▶ SET EXERCISE:
Repeat exactly and only the lines from the line containing "Write part 3" through the line containing "M['ochre'], root, rough=.0006)", both included.

▶ DATA EXCERPTS:
::::::::::

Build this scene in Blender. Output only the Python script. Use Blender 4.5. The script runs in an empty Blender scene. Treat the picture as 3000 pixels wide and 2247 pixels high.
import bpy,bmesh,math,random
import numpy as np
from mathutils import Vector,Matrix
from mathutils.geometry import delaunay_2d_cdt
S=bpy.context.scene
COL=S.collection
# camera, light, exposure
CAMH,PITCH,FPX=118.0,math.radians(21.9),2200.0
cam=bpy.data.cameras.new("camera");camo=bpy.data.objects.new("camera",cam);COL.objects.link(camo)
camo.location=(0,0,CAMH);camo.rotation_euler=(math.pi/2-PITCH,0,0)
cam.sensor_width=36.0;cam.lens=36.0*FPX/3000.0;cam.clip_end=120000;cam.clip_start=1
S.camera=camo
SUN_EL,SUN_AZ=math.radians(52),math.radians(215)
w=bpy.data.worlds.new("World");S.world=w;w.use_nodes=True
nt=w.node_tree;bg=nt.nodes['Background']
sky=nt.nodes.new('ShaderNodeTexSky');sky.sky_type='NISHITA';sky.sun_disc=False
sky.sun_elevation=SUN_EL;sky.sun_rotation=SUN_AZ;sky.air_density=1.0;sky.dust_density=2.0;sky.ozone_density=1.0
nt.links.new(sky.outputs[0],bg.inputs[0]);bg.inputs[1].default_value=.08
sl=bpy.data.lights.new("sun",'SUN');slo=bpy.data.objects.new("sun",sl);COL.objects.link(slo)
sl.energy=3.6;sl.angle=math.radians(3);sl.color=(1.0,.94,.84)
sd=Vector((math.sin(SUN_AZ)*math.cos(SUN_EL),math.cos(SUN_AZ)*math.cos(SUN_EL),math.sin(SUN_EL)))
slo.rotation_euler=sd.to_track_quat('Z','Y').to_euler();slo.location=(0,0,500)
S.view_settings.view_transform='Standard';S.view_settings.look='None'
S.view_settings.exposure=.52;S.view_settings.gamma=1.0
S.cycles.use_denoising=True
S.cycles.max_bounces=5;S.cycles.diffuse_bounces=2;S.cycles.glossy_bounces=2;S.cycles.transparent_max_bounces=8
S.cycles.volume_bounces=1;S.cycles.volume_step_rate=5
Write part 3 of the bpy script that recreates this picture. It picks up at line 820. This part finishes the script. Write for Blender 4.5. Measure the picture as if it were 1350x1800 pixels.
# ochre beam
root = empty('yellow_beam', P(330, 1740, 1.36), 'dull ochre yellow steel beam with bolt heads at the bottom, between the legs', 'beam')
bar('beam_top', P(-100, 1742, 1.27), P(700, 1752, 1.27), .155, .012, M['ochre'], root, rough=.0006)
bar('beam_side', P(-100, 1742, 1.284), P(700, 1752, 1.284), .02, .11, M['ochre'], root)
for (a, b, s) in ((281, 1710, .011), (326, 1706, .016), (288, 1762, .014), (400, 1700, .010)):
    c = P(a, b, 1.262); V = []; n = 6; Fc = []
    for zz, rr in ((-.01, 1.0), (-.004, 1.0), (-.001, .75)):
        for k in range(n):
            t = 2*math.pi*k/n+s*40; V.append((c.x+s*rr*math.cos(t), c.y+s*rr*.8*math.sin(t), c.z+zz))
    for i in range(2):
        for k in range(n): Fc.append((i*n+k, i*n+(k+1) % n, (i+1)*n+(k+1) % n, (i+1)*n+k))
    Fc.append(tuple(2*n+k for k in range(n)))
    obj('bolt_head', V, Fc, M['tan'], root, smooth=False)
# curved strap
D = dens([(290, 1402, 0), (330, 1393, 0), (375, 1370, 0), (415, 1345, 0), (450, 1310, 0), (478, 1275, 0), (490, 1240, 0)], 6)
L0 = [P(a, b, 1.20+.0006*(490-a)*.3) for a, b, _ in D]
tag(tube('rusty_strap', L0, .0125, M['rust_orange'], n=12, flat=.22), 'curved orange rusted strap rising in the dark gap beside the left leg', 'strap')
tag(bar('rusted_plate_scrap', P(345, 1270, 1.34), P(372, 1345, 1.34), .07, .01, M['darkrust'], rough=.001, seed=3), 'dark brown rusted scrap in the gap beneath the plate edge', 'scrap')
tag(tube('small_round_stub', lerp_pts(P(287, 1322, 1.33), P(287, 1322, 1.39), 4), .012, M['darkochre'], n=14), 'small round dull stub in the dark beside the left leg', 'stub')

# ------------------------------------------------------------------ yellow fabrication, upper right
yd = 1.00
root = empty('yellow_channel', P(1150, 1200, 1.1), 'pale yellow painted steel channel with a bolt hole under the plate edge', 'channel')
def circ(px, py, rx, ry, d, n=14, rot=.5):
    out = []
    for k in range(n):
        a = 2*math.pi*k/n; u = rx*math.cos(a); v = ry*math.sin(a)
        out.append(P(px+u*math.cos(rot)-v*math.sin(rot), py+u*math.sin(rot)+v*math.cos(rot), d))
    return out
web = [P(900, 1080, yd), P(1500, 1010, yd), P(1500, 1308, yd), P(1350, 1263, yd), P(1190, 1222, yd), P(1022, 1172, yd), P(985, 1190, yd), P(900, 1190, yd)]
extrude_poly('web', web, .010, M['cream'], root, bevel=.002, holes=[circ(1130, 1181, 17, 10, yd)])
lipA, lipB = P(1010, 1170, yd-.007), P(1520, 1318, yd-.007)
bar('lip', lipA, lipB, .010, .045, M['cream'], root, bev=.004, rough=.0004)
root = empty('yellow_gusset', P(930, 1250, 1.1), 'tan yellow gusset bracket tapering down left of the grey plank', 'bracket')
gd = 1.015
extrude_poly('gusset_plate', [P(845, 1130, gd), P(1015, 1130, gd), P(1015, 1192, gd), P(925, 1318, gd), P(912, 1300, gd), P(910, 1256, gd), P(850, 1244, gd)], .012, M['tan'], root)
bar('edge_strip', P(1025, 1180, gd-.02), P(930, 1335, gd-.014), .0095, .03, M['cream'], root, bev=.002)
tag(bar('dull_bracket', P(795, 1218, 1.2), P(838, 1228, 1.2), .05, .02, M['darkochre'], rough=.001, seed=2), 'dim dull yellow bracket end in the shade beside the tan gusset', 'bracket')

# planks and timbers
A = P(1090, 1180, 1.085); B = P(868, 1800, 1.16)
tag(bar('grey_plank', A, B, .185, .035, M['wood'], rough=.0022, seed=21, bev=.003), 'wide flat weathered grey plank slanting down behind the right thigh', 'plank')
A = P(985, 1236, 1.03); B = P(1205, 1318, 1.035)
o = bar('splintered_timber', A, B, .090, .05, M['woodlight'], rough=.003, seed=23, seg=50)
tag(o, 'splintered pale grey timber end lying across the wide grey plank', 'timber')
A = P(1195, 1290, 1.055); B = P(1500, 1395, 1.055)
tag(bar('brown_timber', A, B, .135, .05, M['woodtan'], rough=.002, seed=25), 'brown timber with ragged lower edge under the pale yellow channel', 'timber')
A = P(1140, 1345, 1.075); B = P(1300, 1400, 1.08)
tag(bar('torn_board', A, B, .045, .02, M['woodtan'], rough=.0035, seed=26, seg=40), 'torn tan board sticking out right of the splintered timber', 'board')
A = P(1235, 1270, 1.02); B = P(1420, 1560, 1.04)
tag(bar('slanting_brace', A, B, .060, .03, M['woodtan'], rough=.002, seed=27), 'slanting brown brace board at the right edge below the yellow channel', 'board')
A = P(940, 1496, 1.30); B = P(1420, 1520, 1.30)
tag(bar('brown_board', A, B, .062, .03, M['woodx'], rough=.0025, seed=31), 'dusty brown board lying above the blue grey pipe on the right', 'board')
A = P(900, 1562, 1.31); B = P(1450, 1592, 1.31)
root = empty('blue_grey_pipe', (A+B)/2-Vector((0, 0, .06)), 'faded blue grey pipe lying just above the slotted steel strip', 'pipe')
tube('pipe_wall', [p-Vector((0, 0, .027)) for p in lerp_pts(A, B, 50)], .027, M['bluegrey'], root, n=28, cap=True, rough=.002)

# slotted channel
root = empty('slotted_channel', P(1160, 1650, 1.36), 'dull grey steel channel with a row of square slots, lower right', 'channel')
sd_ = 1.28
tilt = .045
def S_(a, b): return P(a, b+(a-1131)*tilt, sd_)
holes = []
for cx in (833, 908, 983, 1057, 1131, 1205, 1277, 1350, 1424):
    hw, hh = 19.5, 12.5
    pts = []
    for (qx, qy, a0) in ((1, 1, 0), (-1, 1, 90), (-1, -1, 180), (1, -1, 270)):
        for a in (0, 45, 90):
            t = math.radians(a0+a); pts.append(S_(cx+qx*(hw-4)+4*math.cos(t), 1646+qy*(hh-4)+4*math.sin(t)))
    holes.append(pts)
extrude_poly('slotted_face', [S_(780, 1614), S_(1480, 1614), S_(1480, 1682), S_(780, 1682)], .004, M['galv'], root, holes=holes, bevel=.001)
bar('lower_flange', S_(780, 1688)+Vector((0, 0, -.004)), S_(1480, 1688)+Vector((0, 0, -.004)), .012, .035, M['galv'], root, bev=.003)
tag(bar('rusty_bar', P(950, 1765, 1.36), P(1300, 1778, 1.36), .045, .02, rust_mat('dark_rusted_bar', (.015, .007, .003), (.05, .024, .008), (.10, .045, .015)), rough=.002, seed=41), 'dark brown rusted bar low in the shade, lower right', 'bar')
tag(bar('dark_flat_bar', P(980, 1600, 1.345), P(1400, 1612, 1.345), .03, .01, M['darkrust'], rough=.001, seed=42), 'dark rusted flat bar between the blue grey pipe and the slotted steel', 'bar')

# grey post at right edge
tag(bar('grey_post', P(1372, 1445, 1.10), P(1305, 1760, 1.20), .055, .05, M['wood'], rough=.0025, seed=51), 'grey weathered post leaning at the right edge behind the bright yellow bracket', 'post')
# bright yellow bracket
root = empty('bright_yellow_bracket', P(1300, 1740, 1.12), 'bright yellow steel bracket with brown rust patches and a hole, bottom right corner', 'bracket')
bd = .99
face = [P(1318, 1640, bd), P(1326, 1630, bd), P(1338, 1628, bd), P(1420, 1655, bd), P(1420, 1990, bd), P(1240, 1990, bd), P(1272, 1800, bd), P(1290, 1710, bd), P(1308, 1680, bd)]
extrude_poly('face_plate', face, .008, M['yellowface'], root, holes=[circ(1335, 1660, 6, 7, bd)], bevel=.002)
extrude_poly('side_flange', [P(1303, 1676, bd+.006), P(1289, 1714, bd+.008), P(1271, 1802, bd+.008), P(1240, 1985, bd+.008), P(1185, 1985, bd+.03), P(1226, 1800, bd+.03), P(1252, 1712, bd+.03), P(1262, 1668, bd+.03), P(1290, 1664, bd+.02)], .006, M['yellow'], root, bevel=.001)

::::::::::

▶ FULL RESPONSE:
Write part 3 of the bpy script that recreates this picture. It picks up at line 820. This part finishes the script. Write for Blender 4.5. Measure the picture as if it were 1350x1800 pixels.
# ochre beam
root = empty('yellow_beam', P(330, 1740, 1.36), 'dull ochre yellow steel beam with bolt heads at the bottom, between the legs', 'beam')
bar('beam_top', P(-100, 1742, 1.27), P(700, 1752, 1.27), .155, .012, M['ochre'], root, rough=.0006)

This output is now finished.